Wood Hen

April 18, 2014, continued. Earlier in the morning I enjoyed watching from the low boardwalk a pair of pileated woodpeckers working over very dead logs and woody debris on the ground. Sometimes they would leave the logs and hop over to a nearby tree trunk and search for food within the cracks and crevices of the tree buttress, all the while never being more than a foot or two off the ground. I watched them for more than ten minutes, and they remained at ground level the entire time. The male was comical as he clambered over one big log hanging sideways and upside down, peering into cracks and crannies for food. It’s no wonder an old name for these birds is wood hen, for they appear as nothing if not black chickens with red-crested heads, hunting for food on the swamp floor. And it’s no surprise that I often flush this big woodpecker from the ground. It makes sense that something would exploit the huge number of logs, limbs, and other down-and-dead woody debris in Congaree. I’ve never seen another hardwood forest in North America that has this much wood in varying stages of decay on the ground. You would think that other woodpeckers would follow suit, but it’s rare to find other species this close to the ground (of course, flickers feed a lot on the ground, but they are after ants and not dead wood). It may be worth noting here that the pileated’s flexible feeding sites, extending from live trees with a rotten limb tall to standing snags to logs and limbs on the ground, may account for its survival and prosperity in modern times. Another large woodpecker, the famous ivory-bill, was rarely seen feeding at ground level, and is all but extinct.

The most notable changes in the swamp these past two weeks is the leaf out – a wall of greenery has descended like a veil that covers everything in obscurity. The starkness and clarity of the winter woods have been replaced by a dimness of green shadows and opaqueness that blots out the noonday sun. Until recently you could see a large tree trunk 200 feet or more away, but now it’s possible to walk within fifty feet of a champion sweetgum and never see it.

The green veil will only get thicker as spring progresses. Pawpaw leaves are only about half size now as are a good number of other hardwoods. And amazingly, the water hickories and persimmons, the very last of the hardwoods to leaf out, are still bare. The green ashes have just barely opened up, but a few stragglers have not even done that.

The cross vines are in full bloom.
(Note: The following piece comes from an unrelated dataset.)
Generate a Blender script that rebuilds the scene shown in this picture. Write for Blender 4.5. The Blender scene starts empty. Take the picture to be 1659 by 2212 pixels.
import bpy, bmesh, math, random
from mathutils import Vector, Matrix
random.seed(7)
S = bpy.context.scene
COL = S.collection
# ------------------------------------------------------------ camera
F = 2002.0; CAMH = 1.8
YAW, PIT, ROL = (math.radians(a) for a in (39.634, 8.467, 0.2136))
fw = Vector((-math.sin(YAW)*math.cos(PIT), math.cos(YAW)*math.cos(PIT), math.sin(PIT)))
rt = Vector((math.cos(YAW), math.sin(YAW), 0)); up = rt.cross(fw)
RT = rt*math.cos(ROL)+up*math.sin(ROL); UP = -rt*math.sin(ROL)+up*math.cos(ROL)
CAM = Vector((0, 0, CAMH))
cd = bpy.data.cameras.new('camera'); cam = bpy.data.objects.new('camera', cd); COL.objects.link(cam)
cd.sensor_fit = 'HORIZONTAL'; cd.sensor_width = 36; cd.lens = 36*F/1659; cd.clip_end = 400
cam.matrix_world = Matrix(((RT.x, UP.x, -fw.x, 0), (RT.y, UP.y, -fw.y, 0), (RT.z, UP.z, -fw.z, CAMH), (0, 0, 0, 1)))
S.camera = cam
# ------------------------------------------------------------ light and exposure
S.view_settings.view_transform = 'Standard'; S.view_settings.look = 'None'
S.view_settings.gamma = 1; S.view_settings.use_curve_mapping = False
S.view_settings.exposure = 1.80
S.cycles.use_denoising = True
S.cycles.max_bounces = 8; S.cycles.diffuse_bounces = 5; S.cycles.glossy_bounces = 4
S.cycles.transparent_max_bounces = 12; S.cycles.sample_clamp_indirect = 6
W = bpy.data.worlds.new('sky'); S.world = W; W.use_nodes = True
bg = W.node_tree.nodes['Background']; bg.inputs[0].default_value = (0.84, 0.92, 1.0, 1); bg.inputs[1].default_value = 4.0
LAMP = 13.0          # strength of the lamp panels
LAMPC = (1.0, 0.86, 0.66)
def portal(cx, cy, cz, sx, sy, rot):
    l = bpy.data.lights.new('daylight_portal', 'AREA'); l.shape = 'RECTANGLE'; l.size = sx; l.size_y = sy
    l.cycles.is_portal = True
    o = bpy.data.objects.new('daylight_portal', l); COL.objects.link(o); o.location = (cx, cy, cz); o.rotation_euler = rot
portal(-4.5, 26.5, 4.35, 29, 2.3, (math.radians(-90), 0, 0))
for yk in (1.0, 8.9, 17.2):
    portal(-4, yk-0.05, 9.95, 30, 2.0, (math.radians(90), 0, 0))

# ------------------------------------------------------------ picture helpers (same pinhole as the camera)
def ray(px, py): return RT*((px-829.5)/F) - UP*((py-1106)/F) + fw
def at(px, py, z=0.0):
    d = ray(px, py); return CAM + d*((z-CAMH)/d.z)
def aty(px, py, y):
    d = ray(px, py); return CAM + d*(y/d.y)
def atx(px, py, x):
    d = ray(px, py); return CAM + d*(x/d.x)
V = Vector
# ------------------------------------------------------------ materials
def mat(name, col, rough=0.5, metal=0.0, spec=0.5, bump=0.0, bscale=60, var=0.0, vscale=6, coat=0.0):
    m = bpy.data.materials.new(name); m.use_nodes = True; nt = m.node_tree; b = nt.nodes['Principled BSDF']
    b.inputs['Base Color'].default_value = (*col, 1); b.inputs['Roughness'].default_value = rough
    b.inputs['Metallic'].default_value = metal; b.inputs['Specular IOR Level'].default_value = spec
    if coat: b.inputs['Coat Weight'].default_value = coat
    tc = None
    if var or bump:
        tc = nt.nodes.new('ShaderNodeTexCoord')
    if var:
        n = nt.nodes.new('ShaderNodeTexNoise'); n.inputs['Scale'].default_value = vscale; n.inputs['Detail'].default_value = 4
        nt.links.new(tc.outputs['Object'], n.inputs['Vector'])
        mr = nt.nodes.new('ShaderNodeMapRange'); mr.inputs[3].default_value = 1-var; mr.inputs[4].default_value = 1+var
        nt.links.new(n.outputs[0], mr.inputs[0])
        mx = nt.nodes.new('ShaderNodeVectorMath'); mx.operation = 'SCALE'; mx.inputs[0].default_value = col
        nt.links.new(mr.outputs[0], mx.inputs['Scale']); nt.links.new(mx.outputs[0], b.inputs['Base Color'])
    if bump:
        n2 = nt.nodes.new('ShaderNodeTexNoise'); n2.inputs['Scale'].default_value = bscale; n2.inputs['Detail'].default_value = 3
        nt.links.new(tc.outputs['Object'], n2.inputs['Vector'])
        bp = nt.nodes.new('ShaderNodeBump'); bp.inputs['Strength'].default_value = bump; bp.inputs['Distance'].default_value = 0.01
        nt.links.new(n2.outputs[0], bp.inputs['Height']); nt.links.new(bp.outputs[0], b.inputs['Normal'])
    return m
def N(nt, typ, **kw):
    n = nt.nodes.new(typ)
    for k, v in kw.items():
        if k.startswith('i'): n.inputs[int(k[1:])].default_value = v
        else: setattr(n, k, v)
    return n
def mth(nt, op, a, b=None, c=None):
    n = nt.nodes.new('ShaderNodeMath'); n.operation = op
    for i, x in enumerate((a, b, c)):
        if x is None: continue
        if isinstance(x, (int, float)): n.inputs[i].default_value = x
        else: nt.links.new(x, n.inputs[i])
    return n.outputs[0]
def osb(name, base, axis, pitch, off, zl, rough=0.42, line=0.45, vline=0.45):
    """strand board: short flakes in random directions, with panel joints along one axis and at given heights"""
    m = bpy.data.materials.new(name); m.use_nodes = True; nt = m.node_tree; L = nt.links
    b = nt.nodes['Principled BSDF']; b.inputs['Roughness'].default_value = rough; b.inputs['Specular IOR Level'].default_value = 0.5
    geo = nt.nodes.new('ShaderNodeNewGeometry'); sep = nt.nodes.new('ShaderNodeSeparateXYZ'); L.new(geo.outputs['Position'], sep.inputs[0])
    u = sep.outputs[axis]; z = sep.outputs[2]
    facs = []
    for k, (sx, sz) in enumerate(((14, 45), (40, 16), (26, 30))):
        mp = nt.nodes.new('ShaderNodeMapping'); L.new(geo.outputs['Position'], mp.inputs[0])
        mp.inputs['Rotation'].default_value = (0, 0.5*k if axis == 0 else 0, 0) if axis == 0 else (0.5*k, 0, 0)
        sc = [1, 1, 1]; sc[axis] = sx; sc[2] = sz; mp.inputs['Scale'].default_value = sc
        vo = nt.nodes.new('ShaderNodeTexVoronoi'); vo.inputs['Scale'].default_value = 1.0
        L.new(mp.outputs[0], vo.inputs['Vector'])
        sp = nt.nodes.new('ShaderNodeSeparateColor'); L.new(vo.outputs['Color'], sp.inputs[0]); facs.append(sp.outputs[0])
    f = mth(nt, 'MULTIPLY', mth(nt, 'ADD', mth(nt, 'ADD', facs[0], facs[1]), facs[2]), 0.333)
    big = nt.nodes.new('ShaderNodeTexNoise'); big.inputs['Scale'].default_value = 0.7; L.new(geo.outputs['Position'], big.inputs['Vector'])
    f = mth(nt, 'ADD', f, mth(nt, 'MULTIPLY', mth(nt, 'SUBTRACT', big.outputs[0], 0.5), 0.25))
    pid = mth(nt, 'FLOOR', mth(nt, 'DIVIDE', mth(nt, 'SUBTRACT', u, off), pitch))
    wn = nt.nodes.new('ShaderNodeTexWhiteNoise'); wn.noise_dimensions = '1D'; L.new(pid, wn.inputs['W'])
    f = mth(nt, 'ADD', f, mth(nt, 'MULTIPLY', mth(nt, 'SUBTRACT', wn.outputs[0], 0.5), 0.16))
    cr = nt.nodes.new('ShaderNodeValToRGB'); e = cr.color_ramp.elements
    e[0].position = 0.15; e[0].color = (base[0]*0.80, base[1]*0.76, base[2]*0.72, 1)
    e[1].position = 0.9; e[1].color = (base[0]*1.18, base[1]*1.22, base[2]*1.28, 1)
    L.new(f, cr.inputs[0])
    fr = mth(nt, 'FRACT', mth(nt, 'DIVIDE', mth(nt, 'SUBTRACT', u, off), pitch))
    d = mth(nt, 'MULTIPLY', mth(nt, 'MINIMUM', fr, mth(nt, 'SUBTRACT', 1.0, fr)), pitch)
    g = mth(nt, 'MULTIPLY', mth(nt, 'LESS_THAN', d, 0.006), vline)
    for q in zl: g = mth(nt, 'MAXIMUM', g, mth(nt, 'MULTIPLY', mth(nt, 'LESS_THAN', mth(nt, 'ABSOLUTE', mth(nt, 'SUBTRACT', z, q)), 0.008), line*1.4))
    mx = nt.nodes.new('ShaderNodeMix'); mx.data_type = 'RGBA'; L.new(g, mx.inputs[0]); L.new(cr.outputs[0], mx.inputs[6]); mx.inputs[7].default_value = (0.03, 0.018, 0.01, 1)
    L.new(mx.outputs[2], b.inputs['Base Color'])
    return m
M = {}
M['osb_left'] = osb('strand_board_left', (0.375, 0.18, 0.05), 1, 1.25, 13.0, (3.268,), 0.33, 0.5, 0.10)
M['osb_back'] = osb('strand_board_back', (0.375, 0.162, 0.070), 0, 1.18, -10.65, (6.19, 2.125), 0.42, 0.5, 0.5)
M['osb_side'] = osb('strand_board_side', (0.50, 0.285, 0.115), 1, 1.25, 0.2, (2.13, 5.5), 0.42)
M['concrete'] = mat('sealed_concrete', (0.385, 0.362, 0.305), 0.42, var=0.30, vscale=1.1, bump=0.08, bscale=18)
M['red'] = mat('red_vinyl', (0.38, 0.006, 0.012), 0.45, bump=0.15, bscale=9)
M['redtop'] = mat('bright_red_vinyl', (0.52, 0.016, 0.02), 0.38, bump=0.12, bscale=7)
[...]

An upside to the February ice storm is that it carried the vines that came down with the fallen limbs, sometimes to ground level, allowing an up-close view of beautiful festoons of maroon-red, tubular cross vine flowers with yellow throats.

There is also a certain stillness and quietness about the swamp, and it takes a moment to realize why – the robins have finally left. The red-breasts started showing up in Columbia lawns more than six weeks ago, fattening up on earthworms and other invertebrate foods in preparation for a long flight back to their northern breeding grounds that may be as far as Canada and New England. “Our” robins, however, have already starting nesting in local towns and suburbs. A few always linger in the swamp until mid-April, and we won’t see them here again for almost seven months, until early November.